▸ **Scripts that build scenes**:

* * *

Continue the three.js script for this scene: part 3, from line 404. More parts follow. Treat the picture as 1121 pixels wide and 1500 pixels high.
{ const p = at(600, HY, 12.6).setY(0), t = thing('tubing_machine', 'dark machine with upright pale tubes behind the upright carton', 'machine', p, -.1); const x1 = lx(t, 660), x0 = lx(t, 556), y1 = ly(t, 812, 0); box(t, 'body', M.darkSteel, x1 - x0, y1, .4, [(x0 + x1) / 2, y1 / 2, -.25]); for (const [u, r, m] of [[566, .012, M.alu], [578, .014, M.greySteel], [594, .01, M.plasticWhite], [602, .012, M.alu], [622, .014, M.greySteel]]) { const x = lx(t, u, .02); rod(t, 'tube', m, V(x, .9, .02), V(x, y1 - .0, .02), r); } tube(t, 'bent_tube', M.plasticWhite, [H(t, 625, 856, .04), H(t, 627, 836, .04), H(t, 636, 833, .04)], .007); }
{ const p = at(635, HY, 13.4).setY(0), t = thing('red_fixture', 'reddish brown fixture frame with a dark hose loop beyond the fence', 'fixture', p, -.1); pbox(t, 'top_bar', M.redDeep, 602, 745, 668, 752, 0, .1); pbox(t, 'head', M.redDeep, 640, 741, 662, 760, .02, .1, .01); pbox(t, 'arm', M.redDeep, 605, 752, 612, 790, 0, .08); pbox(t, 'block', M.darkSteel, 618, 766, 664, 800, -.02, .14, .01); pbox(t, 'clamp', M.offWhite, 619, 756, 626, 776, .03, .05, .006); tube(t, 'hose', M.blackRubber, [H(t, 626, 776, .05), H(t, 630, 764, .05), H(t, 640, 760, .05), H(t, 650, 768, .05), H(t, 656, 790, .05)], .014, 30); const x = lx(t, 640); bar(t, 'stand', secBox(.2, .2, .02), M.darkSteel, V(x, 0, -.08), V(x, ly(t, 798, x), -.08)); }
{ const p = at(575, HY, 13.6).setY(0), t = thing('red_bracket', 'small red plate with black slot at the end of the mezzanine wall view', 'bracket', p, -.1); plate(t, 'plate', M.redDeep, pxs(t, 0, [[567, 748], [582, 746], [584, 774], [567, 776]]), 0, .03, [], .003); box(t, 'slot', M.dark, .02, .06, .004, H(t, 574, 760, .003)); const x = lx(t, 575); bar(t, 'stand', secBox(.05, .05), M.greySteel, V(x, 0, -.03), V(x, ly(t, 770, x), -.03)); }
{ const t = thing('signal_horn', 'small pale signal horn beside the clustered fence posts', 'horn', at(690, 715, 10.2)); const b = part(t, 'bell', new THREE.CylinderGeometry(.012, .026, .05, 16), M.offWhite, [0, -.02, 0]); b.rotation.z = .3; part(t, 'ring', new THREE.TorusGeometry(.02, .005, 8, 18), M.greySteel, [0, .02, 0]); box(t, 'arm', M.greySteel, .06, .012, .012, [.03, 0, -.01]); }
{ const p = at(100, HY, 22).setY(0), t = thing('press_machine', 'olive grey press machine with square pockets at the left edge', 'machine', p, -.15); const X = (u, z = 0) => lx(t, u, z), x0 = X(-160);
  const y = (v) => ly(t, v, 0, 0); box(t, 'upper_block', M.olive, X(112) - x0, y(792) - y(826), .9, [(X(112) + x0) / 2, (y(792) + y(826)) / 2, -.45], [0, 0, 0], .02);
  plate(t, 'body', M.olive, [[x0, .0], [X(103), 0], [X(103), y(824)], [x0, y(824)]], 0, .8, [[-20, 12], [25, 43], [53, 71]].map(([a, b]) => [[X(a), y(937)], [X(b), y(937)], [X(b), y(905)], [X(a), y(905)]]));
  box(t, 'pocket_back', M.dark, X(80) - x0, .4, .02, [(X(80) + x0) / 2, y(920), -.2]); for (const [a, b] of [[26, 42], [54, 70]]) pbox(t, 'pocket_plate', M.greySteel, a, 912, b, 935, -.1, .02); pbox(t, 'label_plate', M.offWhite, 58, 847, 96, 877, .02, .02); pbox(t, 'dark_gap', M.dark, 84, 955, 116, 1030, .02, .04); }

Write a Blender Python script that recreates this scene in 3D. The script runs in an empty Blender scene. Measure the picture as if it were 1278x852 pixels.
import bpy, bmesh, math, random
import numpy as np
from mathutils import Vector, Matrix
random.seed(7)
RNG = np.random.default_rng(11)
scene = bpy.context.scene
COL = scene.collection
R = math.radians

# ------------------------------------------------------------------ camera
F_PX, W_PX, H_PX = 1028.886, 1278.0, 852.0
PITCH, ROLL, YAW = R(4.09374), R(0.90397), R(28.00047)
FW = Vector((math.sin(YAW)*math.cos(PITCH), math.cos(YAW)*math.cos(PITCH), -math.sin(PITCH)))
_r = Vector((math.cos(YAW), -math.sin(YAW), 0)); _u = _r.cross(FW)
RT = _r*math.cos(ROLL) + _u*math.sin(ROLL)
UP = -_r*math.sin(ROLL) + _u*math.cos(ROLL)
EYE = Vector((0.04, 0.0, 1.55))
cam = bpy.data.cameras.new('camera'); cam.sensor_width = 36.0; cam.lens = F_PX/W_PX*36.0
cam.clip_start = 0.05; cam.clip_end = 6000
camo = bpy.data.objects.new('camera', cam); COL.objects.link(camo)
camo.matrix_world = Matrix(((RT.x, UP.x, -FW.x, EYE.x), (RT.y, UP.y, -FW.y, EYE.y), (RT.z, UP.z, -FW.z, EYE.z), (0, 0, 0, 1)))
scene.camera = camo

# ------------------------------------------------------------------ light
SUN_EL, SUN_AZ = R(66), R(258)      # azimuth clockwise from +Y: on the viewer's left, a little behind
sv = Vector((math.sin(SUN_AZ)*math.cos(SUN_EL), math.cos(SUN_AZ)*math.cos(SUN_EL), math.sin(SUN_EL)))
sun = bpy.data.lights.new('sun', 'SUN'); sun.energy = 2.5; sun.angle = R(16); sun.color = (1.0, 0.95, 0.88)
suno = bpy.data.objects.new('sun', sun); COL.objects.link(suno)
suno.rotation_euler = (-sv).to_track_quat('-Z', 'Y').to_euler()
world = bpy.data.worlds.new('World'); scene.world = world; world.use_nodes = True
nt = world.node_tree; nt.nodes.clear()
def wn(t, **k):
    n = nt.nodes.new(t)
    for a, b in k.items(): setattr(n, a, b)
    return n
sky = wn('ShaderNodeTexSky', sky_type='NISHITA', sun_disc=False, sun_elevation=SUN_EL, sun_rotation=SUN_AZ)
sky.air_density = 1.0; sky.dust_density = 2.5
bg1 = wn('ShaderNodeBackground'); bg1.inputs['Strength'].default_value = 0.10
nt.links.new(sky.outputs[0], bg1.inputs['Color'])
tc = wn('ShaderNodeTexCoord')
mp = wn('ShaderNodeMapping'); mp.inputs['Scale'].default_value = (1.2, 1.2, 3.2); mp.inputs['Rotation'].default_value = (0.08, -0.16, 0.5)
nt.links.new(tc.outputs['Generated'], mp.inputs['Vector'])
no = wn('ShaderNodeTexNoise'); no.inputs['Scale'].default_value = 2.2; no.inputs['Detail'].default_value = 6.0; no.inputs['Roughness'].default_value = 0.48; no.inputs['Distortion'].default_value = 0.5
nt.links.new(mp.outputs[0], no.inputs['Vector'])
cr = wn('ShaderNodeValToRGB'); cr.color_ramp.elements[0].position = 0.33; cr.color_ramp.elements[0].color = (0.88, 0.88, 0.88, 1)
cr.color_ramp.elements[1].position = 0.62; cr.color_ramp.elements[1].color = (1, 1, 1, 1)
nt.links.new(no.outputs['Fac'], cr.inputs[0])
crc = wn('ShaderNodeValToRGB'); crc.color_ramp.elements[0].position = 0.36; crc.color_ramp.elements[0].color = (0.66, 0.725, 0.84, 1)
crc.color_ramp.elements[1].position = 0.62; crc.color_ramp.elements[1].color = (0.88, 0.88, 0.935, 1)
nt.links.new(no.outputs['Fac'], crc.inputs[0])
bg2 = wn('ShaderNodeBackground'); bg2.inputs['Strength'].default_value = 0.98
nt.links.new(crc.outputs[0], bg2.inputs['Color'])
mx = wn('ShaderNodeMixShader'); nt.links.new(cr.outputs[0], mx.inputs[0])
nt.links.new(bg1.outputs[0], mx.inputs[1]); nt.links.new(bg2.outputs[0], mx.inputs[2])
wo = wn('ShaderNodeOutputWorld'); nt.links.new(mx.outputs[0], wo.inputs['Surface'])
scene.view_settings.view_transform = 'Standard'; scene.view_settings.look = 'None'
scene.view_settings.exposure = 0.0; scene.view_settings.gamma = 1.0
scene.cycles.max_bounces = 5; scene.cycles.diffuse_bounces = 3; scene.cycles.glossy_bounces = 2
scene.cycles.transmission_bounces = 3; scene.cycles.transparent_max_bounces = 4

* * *

▸ **What to do**: Transcribe word for word the lines from the one holding "Write a Blender" through the one holding "R = math.radians". Include both, and add nothing.

▸ **Answer for this exercise**:
Write a Blender Python script that recreates this scene in 3D. The script runs in an empty Blender scene. Measure the picture as if it were 1278x852 pixels.
import bpy, bmesh, math, random
import numpy as np
from mathutils import Vector, Matrix
random.seed(7)
RNG = np.random.default_rng(11)
scene = bpy.context.scene
COL = scene.collection
R = math.radians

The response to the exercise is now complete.